RECORD LIST =
▼
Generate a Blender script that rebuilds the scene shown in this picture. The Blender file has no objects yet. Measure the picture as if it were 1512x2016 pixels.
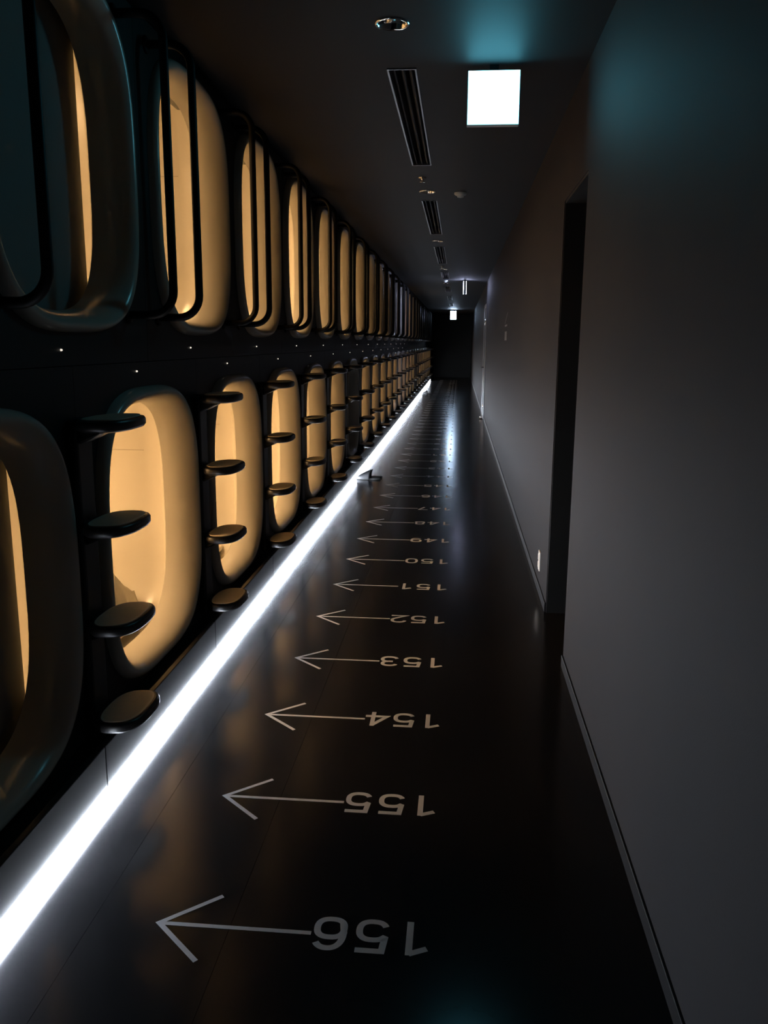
import bpy, bmesh, math, random
from mathutils import Matrix, Vector
random.seed(7)
S = bpy.context.scene
COL = S.collection
PI = math.pi

# ------------------------------------------------------------------ camera
H = 1.5
F_PX, PITCH, YAW, ROLL = 1640.0, 0.2010, 0.0870, 0.0070
cd = bpy.data.cameras.new('camera')
cd.sensor_fit = 'VERTICAL'; cd.sensor_height = 36.0; cd.lens = 36.0 * F_PX / 2016.0
cd.clip_start = 0.05; cd.clip_end = 200
cam = bpy.data.objects.new('camera', cd); COL.objects.link(cam)
fw = Vector((-math.sin(YAW) * math.cos(PITCH), math.cos(YAW) * math.cos(PITCH), -math.sin(PITCH)))
rt = Vector((math.cos(YAW), math.sin(YAW), 0)); up = rt.cross(fw)
r2 = math.cos(ROLL) * rt + math.sin(ROLL) * up
u2 = -math.sin(ROLL) * rt + math.cos(ROLL) * up
cam.matrix_world = Matrix(((r2.x, u2.x, -fw.x, 0), (r2.y, u2.y, -fw.y, 0), (r2.z, u2.z, -fw.z, H), (0, 0, 0, 1)))
S.camera = cam

# ------------------------------------------------------------------ world, exposure
w = bpy.data.worlds.new('night_interior'); S.world = w; w.use_nodes = True
w.node_tree.nodes['Background'].inputs[0].default_value = (0, 0, 0, 1)
w.node_tree.nodes['Background'].inputs[1].default_value = 0.0
S.view_settings.view_transform = 'Standard'; S.view_settings.look = 'None'
S.view_settings.gamma = 1.0; S.view_settings.use_curve_mapping = False
S.view_settings.exposure = 0.0
S.cycles.use_denoising = True
S.cycles.max_bounces = 10; S.cycles.diffuse_bounces = 6; S.cycles.glossy_bounces = 5
S.cycles.sample_clamp_indirect = 6.0

# strengths of the lamps the place has
LED_POWER = 84.0           # light line along the foot of the capsules
SIGN_POWER = 14.0          # exit sign by the camera
POD_POWER = 66.0            # reading light inside a capsule

# ------------------------------------------------------------------ measures (metres)
XR = 0.525                 # corridor wall
ZC = 2.69                  # ceiling
XW = -1.215                # capsule wall plane
XT = -1.30                 # toe recess behind the light line
XL = -1.118                # light line, set in the foot of the plinth
ZP = .195                  # plinth height
Y0, Y1 = -2.6, 37.4        # corridor ends
STEP = 0.629; PITCHY = 2 * STEP
LOWC, UPC = 1.942, 2.600   # first lower / upper capsule centre
LOWZ, UPZ = 0.766, 2.085
NCAP = 27

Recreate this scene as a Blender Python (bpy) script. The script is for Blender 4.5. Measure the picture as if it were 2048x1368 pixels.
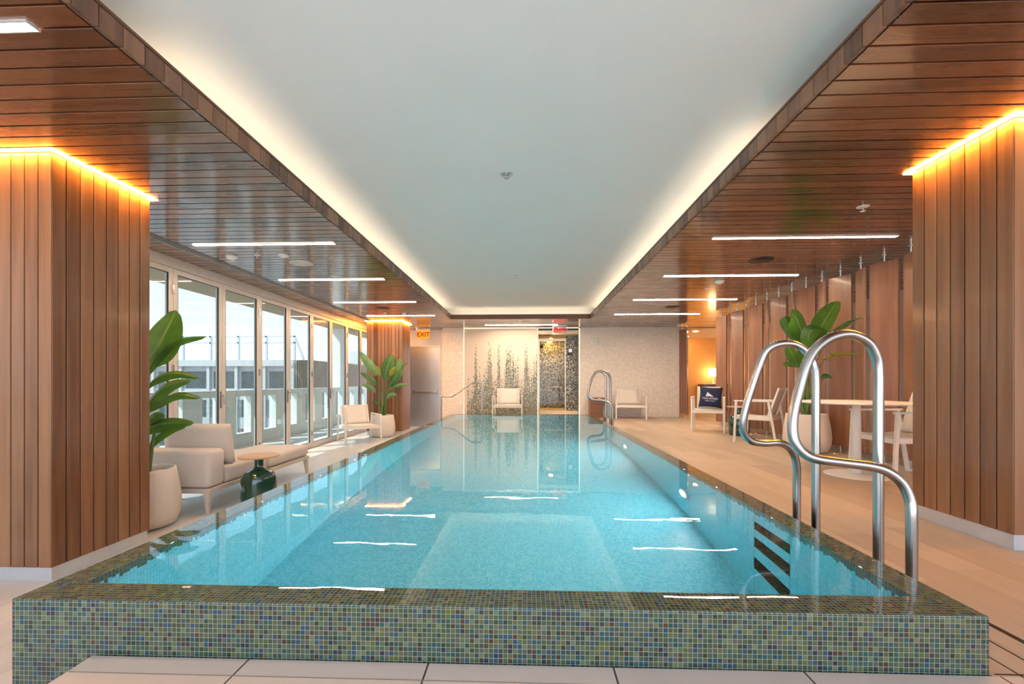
▲
EXERCISE PROMPT = Hand back the exact lines from the start of the entries to the line with "S.camera = cam", both ends kept and pictures left out.

SOLUTION =
Generate a Blender script that rebuilds the scene shown in this picture. The Blender file has no objects yet. Measure the picture as if it were 1512x2016 pixels.
import bpy, bmesh, math, random
from mathutils import Matrix, Vector
random.seed(7)
S = bpy.context.scene
COL = S.collection
PI = math.pi

# ------------------------------------------------------------------ camera
H = 1.5
F_PX, PITCH, YAW, ROLL = 1640.0, 0.2010, 0.0870, 0.0070
cd = bpy.data.cameras.new('camera')
cd.sensor_fit = 'VERTICAL'; cd.sensor_height = 36.0; cd.lens = 36.0 * F_PX / 2016.0
cd.clip_start = 0.05; cd.clip_end = 200
cam = bpy.data.objects.new('camera', cd); COL.objects.link(cam)
fw = Vector((-math.sin(YAW) * math.cos(PITCH), math.cos(YAW) * math.cos(PITCH), -math.sin(PITCH)))
rt = Vector((math.cos(YAW), math.sin(YAW), 0)); up = rt.cross(fw)
r2 = math.cos(ROLL) * rt + math.sin(ROLL) * up
u2 = -math.sin(ROLL) * rt + math.cos(ROLL) * up
cam.matrix_world = Matrix(((r2.x, u2.x, -fw.x, 0), (r2.y, u2.y, -fw.y, 0), (r2.z, u2.z, -fw.z, H), (0, 0, 0, 1)))
S.camera = cam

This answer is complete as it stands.